Data provided –

● ● ● ● ● ● ●

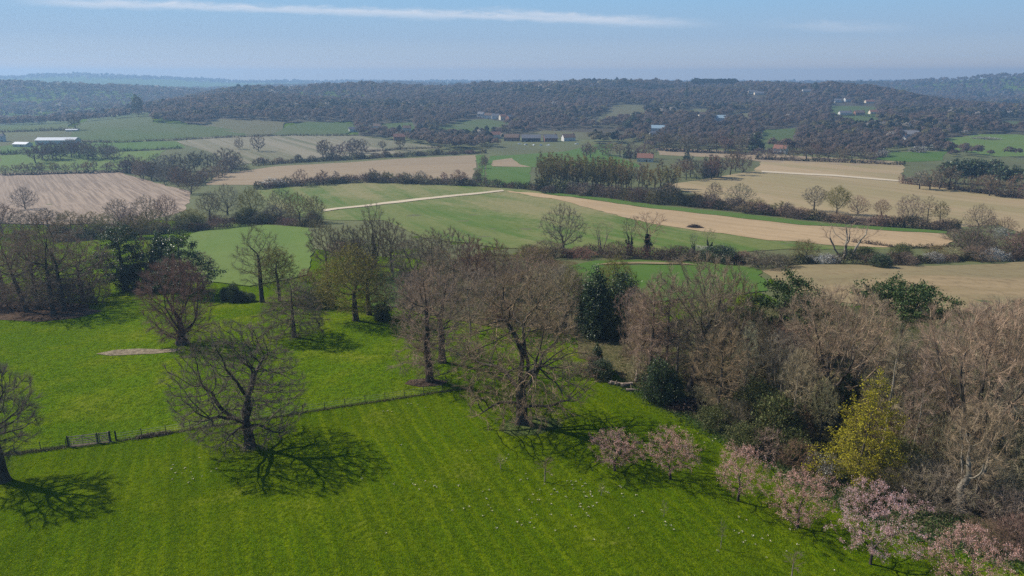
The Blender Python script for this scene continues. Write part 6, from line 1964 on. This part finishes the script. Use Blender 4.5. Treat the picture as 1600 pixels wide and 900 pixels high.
# daffodil clumps
rng = np.random.default_rng(95)
k = 8
S = np.stack([rng.normal(0, .14, k * 2), rng.normal(0, .12, k * 2), np.zeros(k * 2)], -1)
d = unit(np.stack([rng.normal(0, .25, k * 2), rng.normal(0, .25, k * 2), np.ones(k * 2)], -1))
vL, qL, *_ = ribbons(rng, S, d, np.full(k * 2, .26), np.full(k * 2, .025))
leafme = mesh_np('leaves', vL, qL, M['stem'])
C = np.stack([rng.normal(0, .15, k), rng.normal(0, .12, k), rng.uniform(.2, .32, k)], -1)
vP, qP = merge([cards(rng, C, np.full(k, .15), np.array([0, -.3, .6]), 1.0), cards(rng, C + rng.normal(0, .01, C.shape), np.full(k, .125), np.array([0, -.3, .6]), 1.0)])
flowme = mesh_np('flowers', vP, qP, M['petal_cream'])
DAF = [(800 + x / 4, 675 + y / 4) for x, y in [
    (83, 265), (55, 305), (92, 298), (248, 272), (205, 330), (175, 365), (262, 366), (247, 395), (280, 383), (335, 413), (133, 397), (108, 425), (125, 443), (162, 432), (175, 428), (243, 453), (345, 312), (370, 312), (395, 314), (378, 337),
    (385, 358), (432, 300), (442, 343), (458, 330), (450, 383), (488, 377), (455, 408), (468, 412), (492, 393), (497, 408), (430, 455), (428, 475), (447, 488), (480, 475), (500, 470), (523, 450), (462, 512), (475, 532), (372, 525), (152, 522),
    (123, 543), (245, 523), (107, 572), (62, 585), (140, 605), (272, 622), (397, 598), (545, 375), (568, 358), (590, 378), (600, 388), (670, 345), (682, 348), (688, 393), (693, 410), (778, 400), (813, 502), (768, 527), (934, 495), (955, 565),
    (957, 590), (990, 590), (1008, 613), (725, 605), (1420, 535), (1465, 552), (1385, 622), (1412, 638), (1435, 628), (1455, 685), (1440, 695), (1500, 655), (1565, 672), (1522, 707), (1590, 790), (40, 495), (35, 570), (510, 677), (1283, 750)]]
DAF += [(400 + x / 4, 675 + y / 4) for x, y in [
    (862, 329), (970, 300), (980, 328), (996, 337), (1022, 364), (1060, 312), (1117, 343), (1130, 348), (1268, 339), (1415, 377), (1455, 370), (1437, 421), (1450, 462), (1465, 480), (1478, 498), (1418, 530), (1227, 495), (1300, 485), (1330, 470),
    (1500, 607), (1560, 172), (1580, 145), (1545, 182), (905, 87), (810, 637), (660, 295), (1320, 120), (1342, 122)]]
D2 = [(x / 4, 675 + y / 4) for x, y in [(1075, 235), (1100, 262), (1140, 262), (1200, 285), (1210, 300), (1265, 280), (1075, 300), (1080, 210), (1160, 230), (1190, 255), (1250, 165), (1180, 320), (1320, 250), (1350, 235)]]
D3 = [(400 + x / 4, 480 + y / 4) for x, y in [(950, 605), (1013, 613), (1058, 632), (795, 655), (822, 652), (850, 657), (970, 608)]]
D4 = [(1107, 684), (1112, 690), (1100, 692), (1118, 687), (1090, 678), (1200, 838), (1203, 846), (1234, 828), (1246, 853), (1228, 862), (1302, 892)]
for pts, lb, gr in [(DAF, 'small cream daffodil clump dotted in the open lawn around the saplings', 'daffodil clumps on the open lawn'), (D2, 'small whitish daffodil clump in the shade left of the spreading oak trunk', 'daffodil clumps by the spreading oak'),
                    (D3, 'small white daffodil clump just below the fence ditch', 'daffodil clumps by the ditch'), (D4, 'small pale daffodil clump near the cherries and the wood edge', 'daffodil clumps by the wood edge')]:
    for x, y in pts:
        b = gp(x, y)
        s = rng.uniform(.30, .55)
        e = empty('daffodil_clump', (b[0], b[1], b[2] + .02), rng.uniform(0, 6.28), (s * 1.2, s * .9, s))
        tag(e, lb, 'flower clump', gr)
        obj('leaves', leafme, e)
        obj('flowers', flowme, e)

# ------------------------------------------------------------------ haze
HAZE = 0.00025
me = bpy.data.meshes.new('haze')
hm = MB()
zlo, zhi = float(V_lo) - 1 if 'V_lo' in globals() else -75.0, 112.0
hm.box((0, 0, (zlo + zhi) / 2), (13800, 13800, zhi - zlo))
m, nt = newmat('haze_air')
o = nd(nt, 'ShaderNodeOutputMaterial')
pv = nd(nt, 'ShaderNodeVolumePrincipled')
pv.inputs['Color'].default_value = (0.34, 0.55, 0.82, 1)
pv.inputs['Density'].default_value = HAZE
pv.inputs['Anisotropy'].default_value = 0.25
nt.links.new(pv.outputs[0], o.inputs['Volume'])
hz = hm.build('haze', m)
tag(hz, 'thin blue air haze over the whole valley', 'haze', None, 'stuff')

● ● ● ● ● ● ●

Exercise task –
Repeat the full listing above exactly, with no pictures in the copy.

Expected output –
The Blender Python script for this scene continues. Write part 6, from line 1964 on. This part finishes the script. Use Blender 4.5. Treat the picture as 1600 pixels wide and 900 pixels high.
# daffodil clumps
rng = np.random.default_rng(95)
k = 8
S = np.stack([rng.normal(0, .14, k * 2), rng.normal(0, .12, k * 2), np.zeros(k * 2)], -1)
d = unit(np.stack([rng.normal(0, .25, k * 2), rng.normal(0, .25, k * 2), np.ones(k * 2)], -1))
vL, qL, *_ = ribbons(rng, S, d, np.full(k * 2, .26), np.full(k * 2, .025))
leafme = mesh_np('leaves', vL, qL, M['stem'])
C = np.stack([rng.normal(0, .15, k), rng.normal(0, .12, k), rng.uniform(.2, .32, k)], -1)
vP, qP = merge([cards(rng, C, np.full(k, .15), np.array([0, -.3, .6]), 1.0), cards(rng, C + rng.normal(0, .01, C.shape), np.full(k, .125), np.array([0, -.3, .6]), 1.0)])
flowme = mesh_np('flowers', vP, qP, M['petal_cream'])
DAF = [(800 + x / 4, 675 + y / 4) for x, y in [
    (83, 265), (55, 305), (92, 298), (248, 272), (205, 330), (175, 365), (262, 366), (247, 395), (280, 383), (335, 413), (133, 397), (108, 425), (125, 443), (162, 432), (175, 428), (243, 453), (345, 312), (370, 312), (395, 314), (378, 337),
    (385, 358), (432, 300), (442, 343), (458, 330), (450, 383), (488, 377), (455, 408), (468, 412), (492, 393), (497, 408), (430, 455), (428, 475), (447, 488), (480, 475), (500, 470), (523, 450), (462, 512), (475, 532), (372, 525), (152, 522),
    (123, 543), (245, 523), (107, 572), (62, 585), (140, 605), (272, 622), (397, 598), (545, 375), (568, 358), (590, 378), (600, 388), (670, 345), (682, 348), (688, 393), (693, 410), (778, 400), (813, 502), (768, 527), (934, 495), (955, 565),
    (957, 590), (990, 590), (1008, 613), (725, 605), (1420, 535), (1465, 552), (1385, 622), (1412, 638), (1435, 628), (1455, 685), (1440, 695), (1500, 655), (1565, 672), (1522, 707), (1590, 790), (40, 495), (35, 570), (510, 677), (1283, 750)]]
DAF += [(400 + x / 4, 675 + y / 4) for x, y in [
    (862, 329), (970, 300), (980, 328), (996, 337), (1022, 364), (1060, 312), (1117, 343), (1130, 348), (1268, 339), (1415, 377), (1455, 370), (1437, 421), (1450, 462), (1465, 480), (1478, 498), (1418, 530), (1227, 495), (1300, 485), (1330, 470),
    (1500, 607), (1560, 172), (1580, 145), (1545, 182), (905, 87), (810, 637), (660, 295), (1320, 120), (1342, 122)]]
D2 = [(x / 4, 675 + y / 4) for x, y in [(1075, 235), (1100, 262), (1140, 262), (1200, 285), (1210, 300), (1265, 280), (1075, 300), (1080, 210), (1160, 230), (1190, 255), (1250, 165), (1180, 320), (1320, 250), (1350, 235)]]
D3 = [(400 + x / 4, 480 + y / 4) for x, y in [(950, 605), (1013, 613), (1058, 632), (795, 655), (822, 652), (850, 657), (970, 608)]]
D4 = [(1107, 684), (1112, 690), (1100, 692), (1118, 687), (1090, 678), (1200, 838), (1203, 846), (1234, 828), (1246, 853), (1228, 862), (1302, 892)]
for pts, lb, gr in [(DAF, 'small cream daffodil clump dotted in the open lawn around the saplings', 'daffodil clumps on the open lawn'), (D2, 'small whitish daffodil clump in the shade left of the spreading oak trunk', 'daffodil clumps by the spreading oak'),
                    (D3, 'small white daffodil clump just below the fence ditch', 'daffodil clumps by the ditch'), (D4, 'small pale daffodil clump near the cherries and the wood edge', 'daffodil clumps by the wood edge')]:
    for x, y in pts:
        b = gp(x, y)
        s = rng.uniform(.30, .55)
        e = empty('daffodil_clump', (b[0], b[1], b[2] + .02), rng.uniform(0, 6.28), (s * 1.2, s * .9, s))
        tag(e, lb, 'flower clump', gr)
        obj('leaves', leafme, e)
        obj('flowers', flowme, e)

# ------------------------------------------------------------------ haze
HAZE = 0.00025
me = bpy.data.meshes.new('haze')
hm = MB()
zlo, zhi = float(V_lo) - 1 if 'V_lo' in globals() else -75.0, 112.0
hm.box((0, 0, (zlo + zhi) / 2), (13800, 13800, zhi - zlo))
m, nt = newmat('haze_air')
o = nd(nt, 'ShaderNodeOutputMaterial')
pv = nd(nt, 'ShaderNodeVolumePrincipled')
pv.inputs['Color'].default_value = (0.34, 0.55, 0.82, 1)
pv.inputs['Density'].default_value = HAZE
pv.inputs['Anisotropy'].default_value = 0.25
nt.links.new(pv.outputs[0], o.inputs['Volume'])
hz = hm.build('haze', m)
tag(hz, 'thin blue air haze over the whole valley', 'haze', None, 'stuff')